Exactly repeat the full listing that follows.
** start Data for this exercise **
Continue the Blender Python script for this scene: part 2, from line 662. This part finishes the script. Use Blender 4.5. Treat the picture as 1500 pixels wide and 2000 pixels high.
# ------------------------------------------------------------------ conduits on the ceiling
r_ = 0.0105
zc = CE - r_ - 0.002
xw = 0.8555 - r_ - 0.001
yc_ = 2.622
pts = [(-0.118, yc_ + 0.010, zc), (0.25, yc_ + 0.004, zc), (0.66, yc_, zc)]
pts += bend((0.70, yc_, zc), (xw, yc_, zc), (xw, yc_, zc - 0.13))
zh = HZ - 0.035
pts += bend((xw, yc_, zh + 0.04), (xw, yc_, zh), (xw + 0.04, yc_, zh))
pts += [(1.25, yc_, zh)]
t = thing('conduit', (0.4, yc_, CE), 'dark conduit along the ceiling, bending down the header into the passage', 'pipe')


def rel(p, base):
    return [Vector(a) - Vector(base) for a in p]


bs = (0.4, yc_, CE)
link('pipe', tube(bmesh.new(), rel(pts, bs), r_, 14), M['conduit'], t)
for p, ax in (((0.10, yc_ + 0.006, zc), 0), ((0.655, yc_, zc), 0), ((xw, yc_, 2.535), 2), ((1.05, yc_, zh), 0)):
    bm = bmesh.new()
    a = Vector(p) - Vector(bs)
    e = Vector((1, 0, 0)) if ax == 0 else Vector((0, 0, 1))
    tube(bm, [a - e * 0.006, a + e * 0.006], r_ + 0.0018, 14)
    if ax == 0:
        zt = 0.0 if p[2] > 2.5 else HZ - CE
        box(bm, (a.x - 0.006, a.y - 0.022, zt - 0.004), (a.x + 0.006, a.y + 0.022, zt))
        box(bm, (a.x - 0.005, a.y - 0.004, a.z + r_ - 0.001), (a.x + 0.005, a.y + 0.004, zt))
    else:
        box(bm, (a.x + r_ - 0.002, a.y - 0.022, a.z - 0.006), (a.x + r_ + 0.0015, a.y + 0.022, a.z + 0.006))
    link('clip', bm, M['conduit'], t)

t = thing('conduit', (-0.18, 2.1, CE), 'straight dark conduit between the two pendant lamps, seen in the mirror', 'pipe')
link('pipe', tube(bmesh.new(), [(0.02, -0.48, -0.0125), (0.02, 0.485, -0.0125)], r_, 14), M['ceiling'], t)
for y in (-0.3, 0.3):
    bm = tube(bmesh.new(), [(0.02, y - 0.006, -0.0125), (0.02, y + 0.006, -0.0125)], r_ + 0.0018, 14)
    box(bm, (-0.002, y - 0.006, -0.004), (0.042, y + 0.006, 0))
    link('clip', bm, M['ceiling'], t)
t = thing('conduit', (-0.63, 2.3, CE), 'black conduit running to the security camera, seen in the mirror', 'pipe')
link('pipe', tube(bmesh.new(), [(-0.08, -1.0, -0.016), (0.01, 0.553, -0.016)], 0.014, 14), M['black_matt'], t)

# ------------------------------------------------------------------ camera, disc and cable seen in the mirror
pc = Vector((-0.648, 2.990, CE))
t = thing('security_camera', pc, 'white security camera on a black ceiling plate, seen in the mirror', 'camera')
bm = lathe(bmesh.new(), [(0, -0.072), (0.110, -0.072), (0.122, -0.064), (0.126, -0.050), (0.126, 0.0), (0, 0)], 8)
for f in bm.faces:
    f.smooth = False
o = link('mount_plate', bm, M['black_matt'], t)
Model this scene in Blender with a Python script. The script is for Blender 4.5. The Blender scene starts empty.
** end Data for this exercise **
— The solution —
Continue the Blender Python script for this scene: part 2, from line 662. This part finishes the script. Use Blender 4.5. Treat the picture as 1500 pixels wide and 2000 pixels high.
# ------------------------------------------------------------------ conduits on the ceiling
r_ = 0.0105
zc = CE - r_ - 0.002
xw = 0.8555 - r_ - 0.001
yc_ = 2.622
pts = [(-0.118, yc_ + 0.010, zc), (0.25, yc_ + 0.004, zc), (0.66, yc_, zc)]
pts += bend((0.70, yc_, zc), (xw, yc_, zc), (xw, yc_, zc - 0.13))
zh = HZ - 0.035
pts += bend((xw, yc_, zh + 0.04), (xw, yc_, zh), (xw + 0.04, yc_, zh))
pts += [(1.25, yc_, zh)]
t = thing('conduit', (0.4, yc_, CE), 'dark conduit along the ceiling, bending down the header into the passage', 'pipe')


def rel(p, base):
    return [Vector(a) - Vector(base) for a in p]


bs = (0.4, yc_, CE)
link('pipe', tube(bmesh.new(), rel(pts, bs), r_, 14), M['conduit'], t)
for p, ax in (((0.10, yc_ + 0.006, zc), 0), ((0.655, yc_, zc), 0), ((xw, yc_, 2.535), 2), ((1.05, yc_, zh), 0)):
    bm = bmesh.new()
    a = Vector(p) - Vector(bs)
    e = Vector((1, 0, 0)) if ax == 0 else Vector((0, 0, 1))
    tube(bm, [a - e * 0.006, a + e * 0.006], r_ + 0.0018, 14)
    if ax == 0:
        zt = 0.0 if p[2] > 2.5 else HZ - CE
        box(bm, (a.x - 0.006, a.y - 0.022, zt - 0.004), (a.x + 0.006, a.y + 0.022, zt))
        box(bm, (a.x - 0.005, a.y - 0.004, a.z + r_ - 0.001), (a.x + 0.005, a.y + 0.004, zt))
    else:
        box(bm, (a.x + r_ - 0.002, a.y - 0.022, a.z - 0.006), (a.x + r_ + 0.0015, a.y + 0.022, a.z + 0.006))
    link('clip', bm, M['conduit'], t)

t = thing('conduit', (-0.18, 2.1, CE), 'straight dark conduit between the two pendant lamps, seen in the mirror', 'pipe')
link('pipe', tube(bmesh.new(), [(0.02, -0.48, -0.0125), (0.02, 0.485, -0.0125)], r_, 14), M['ceiling'], t)
for y in (-0.3, 0.3):
    bm = tube(bmesh.new(), [(0.02, y - 0.006, -0.0125), (0.02, y + 0.006, -0.0125)], r_ + 0.0018, 14)
    box(bm, (-0.002, y - 0.006, -0.004), (0.042, y + 0.006, 0))
    link('clip', bm, M['ceiling'], t)
t = thing('conduit', (-0.63, 2.3, CE), 'black conduit running to the security camera, seen in the mirror', 'pipe')
link('pipe', tube(bmesh.new(), [(-0.08, -1.0, -0.016), (0.01, 0.553, -0.016)], 0.014, 14), M['black_matt'], t)

# ------------------------------------------------------------------ camera, disc and cable seen in the mirror
pc = Vector((-0.648, 2.990, CE))
t = thing('security_camera', pc, 'white security camera on a black ceiling plate, seen in the mirror', 'camera')
bm = lathe(bmesh.new(), [(0, -0.072), (0.110, -0.072), (0.122, -0.064), (0.126, -0.050), (0.126, 0.0), (0, 0)], 8)
for f in bm.faces:
    f.smooth = False
o = link('mount_plate', bm, M['black_matt'], t)
Model this scene in Blender with a Python script. The script is for Blender 4.5. The Blender scene starts empty.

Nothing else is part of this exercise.